WRITTEN PROBLEM:
Copy the first line of the entries below and every line after it through the line containing "BOY, .0005, .12)['kind'] = 'stuff'". Do not include pictures.

::::

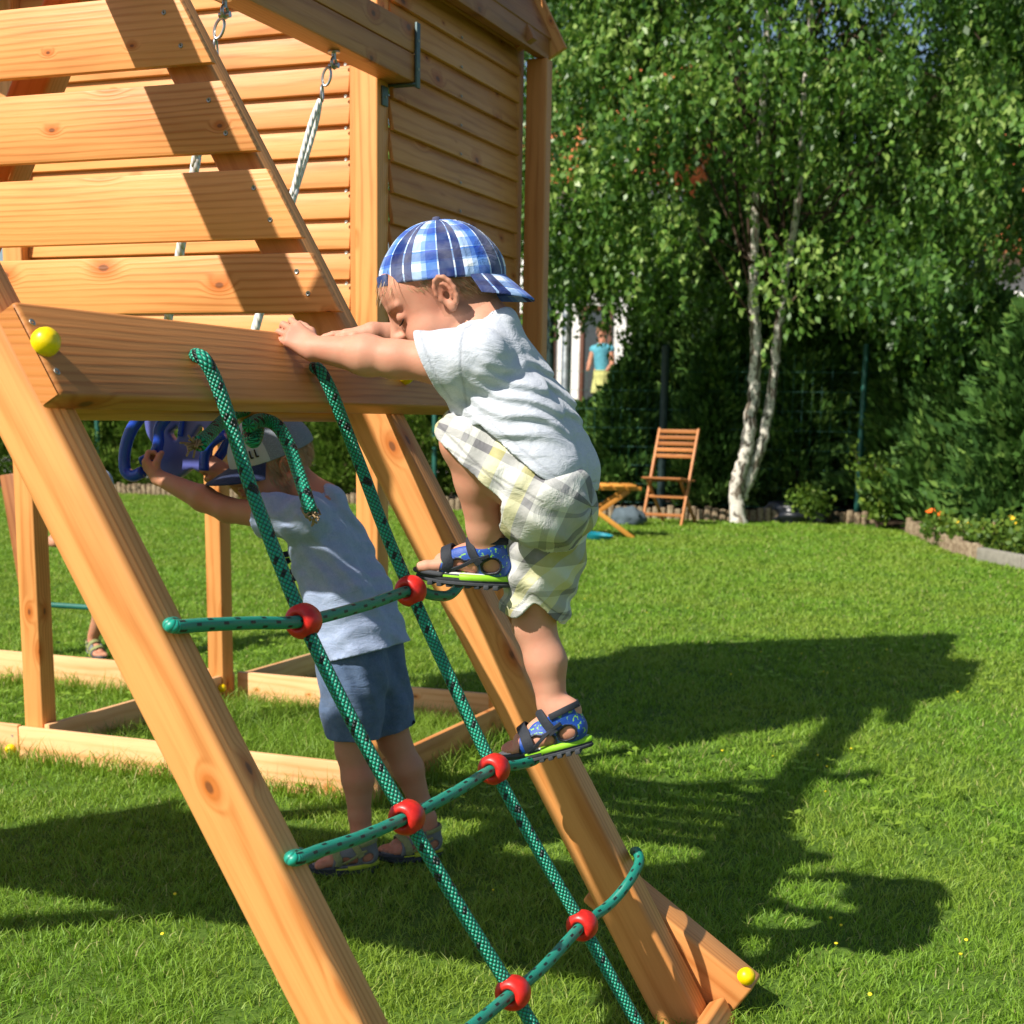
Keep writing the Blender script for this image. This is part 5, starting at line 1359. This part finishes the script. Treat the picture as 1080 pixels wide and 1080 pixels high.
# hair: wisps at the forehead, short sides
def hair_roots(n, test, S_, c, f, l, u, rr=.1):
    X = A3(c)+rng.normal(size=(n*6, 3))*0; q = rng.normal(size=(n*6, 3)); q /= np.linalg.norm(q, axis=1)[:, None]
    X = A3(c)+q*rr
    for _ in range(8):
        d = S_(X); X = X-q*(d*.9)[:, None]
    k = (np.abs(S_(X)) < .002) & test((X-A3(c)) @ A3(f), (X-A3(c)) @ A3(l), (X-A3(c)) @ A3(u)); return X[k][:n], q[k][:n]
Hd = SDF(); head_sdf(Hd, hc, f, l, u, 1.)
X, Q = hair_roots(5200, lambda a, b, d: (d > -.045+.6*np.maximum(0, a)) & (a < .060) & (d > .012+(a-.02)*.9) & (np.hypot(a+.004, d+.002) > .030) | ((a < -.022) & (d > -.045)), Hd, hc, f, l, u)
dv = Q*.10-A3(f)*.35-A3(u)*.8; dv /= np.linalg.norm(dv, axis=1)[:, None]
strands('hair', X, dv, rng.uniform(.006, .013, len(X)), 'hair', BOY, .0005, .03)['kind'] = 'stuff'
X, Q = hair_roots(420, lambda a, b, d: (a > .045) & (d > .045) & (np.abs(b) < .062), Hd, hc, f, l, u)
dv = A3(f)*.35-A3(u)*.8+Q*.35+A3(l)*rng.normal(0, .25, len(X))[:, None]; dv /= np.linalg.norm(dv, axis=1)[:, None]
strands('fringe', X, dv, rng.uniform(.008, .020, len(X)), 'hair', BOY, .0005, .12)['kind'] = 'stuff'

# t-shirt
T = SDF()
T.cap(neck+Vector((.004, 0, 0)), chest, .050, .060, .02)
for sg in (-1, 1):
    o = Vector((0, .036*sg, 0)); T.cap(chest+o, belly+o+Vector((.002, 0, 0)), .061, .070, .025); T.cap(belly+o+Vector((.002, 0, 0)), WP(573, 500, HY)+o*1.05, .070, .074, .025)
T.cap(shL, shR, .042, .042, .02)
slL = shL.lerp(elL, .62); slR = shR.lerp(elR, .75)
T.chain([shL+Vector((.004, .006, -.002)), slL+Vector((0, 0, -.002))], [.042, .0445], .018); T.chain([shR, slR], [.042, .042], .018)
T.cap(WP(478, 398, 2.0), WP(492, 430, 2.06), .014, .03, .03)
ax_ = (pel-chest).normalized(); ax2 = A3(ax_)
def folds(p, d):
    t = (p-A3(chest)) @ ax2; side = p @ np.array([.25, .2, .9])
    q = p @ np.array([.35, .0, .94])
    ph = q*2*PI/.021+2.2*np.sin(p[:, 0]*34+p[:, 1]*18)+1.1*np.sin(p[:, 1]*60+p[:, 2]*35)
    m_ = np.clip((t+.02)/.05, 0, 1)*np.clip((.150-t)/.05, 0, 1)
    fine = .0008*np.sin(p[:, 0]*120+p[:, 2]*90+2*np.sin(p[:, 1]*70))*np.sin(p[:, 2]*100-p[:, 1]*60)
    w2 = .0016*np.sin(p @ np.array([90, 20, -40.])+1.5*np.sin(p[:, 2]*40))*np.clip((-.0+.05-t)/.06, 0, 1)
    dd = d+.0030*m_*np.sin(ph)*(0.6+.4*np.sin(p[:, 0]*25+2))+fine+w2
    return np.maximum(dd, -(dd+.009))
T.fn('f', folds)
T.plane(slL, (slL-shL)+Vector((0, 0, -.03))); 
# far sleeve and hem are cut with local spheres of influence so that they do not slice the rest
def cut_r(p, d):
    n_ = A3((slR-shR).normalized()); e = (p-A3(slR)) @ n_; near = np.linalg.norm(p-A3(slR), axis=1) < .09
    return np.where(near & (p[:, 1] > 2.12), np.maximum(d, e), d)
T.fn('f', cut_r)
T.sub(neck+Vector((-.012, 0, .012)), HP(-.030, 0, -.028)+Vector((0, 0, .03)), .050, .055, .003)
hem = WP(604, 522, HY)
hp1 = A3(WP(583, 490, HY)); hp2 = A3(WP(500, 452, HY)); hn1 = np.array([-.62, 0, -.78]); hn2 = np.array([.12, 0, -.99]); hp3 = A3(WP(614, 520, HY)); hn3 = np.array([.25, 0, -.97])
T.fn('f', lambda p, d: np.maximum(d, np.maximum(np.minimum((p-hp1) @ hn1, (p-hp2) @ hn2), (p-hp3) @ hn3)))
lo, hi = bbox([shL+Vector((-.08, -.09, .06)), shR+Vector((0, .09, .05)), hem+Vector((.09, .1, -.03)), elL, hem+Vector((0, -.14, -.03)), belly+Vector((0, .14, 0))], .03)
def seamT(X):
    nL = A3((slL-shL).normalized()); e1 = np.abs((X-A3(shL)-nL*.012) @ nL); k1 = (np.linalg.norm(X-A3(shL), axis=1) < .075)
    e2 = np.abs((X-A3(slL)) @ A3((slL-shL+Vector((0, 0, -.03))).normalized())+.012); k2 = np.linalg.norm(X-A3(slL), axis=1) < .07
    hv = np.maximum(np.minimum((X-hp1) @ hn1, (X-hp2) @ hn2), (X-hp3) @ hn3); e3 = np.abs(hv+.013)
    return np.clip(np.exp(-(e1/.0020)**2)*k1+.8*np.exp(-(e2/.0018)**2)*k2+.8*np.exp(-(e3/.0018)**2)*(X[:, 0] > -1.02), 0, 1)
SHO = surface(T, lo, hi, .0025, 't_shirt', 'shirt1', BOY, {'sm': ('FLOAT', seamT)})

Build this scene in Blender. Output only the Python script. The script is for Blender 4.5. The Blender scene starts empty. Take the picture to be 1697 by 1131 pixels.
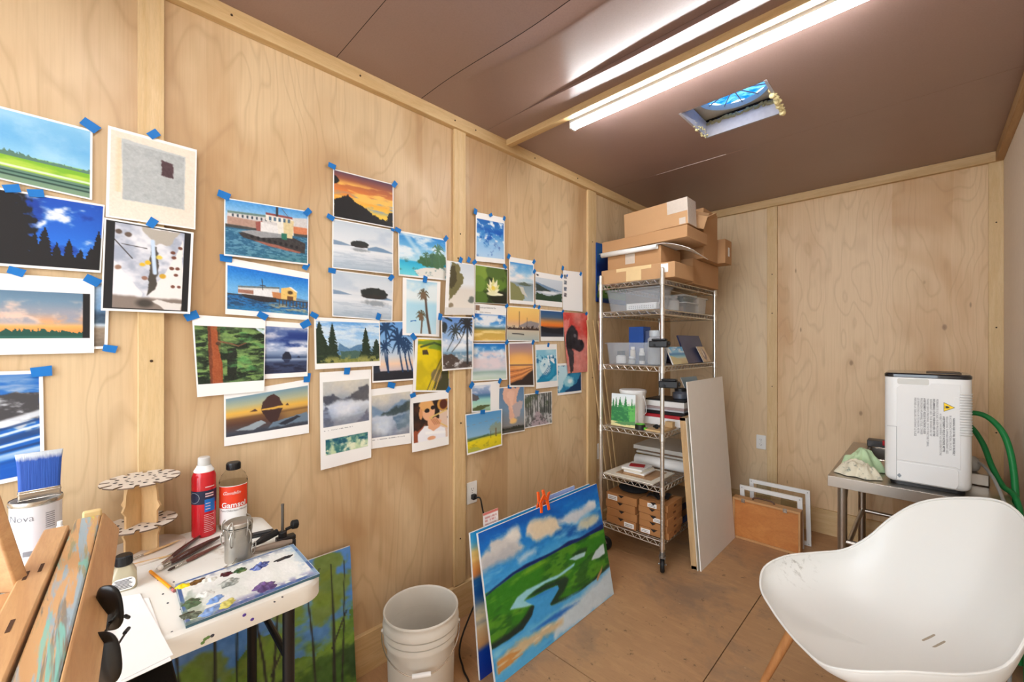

::::

TASK SOLUTION:
Keep writing the Blender script for this image. This is part 5, starting at line 1359. This part finishes the script. Treat the picture as 1080 pixels wide and 1080 pixels high.
# hair: wisps at the forehead, short sides
def hair_roots(n, test, S_, c, f, l, u, rr=.1):
    X = A3(c)+rng.normal(size=(n*6, 3))*0; q = rng.normal(size=(n*6, 3)); q /= np.linalg.norm(q, axis=1)[:, None]
    X = A3(c)+q*rr
    for _ in range(8):
        d = S_(X); X = X-q*(d*.9)[:, None]
    k = (np.abs(S_(X)) < .002) & test((X-A3(c)) @ A3(f), (X-A3(c)) @ A3(l), (X-A3(c)) @ A3(u)); return X[k][:n], q[k][:n]
Hd = SDF(); head_sdf(Hd, hc, f, l, u, 1.)
X, Q = hair_roots(5200, lambda a, b, d: (d > -.045+.6*np.maximum(0, a)) & (a < .060) & (d > .012+(a-.02)*.9) & (np.hypot(a+.004, d+.002) > .030) | ((a < -.022) & (d > -.045)), Hd, hc, f, l, u)
dv = Q*.10-A3(f)*.35-A3(u)*.8; dv /= np.linalg.norm(dv, axis=1)[:, None]
strands('hair', X, dv, rng.uniform(.006, .013, len(X)), 'hair', BOY, .0005, .03)['kind'] = 'stuff'
X, Q = hair_roots(420, lambda a, b, d: (a > .045) & (d > .045) & (np.abs(b) < .062), Hd, hc, f, l, u)
dv = A3(f)*.35-A3(u)*.8+Q*.35+A3(l)*rng.normal(0, .25, len(X))[:, None]; dv /= np.linalg.norm(dv, axis=1)[:, None]
strands('fringe', X, dv, rng.uniform(.008, .020, len(X)), 'hair', BOY, .0005, .12)['kind'] = 'stuff'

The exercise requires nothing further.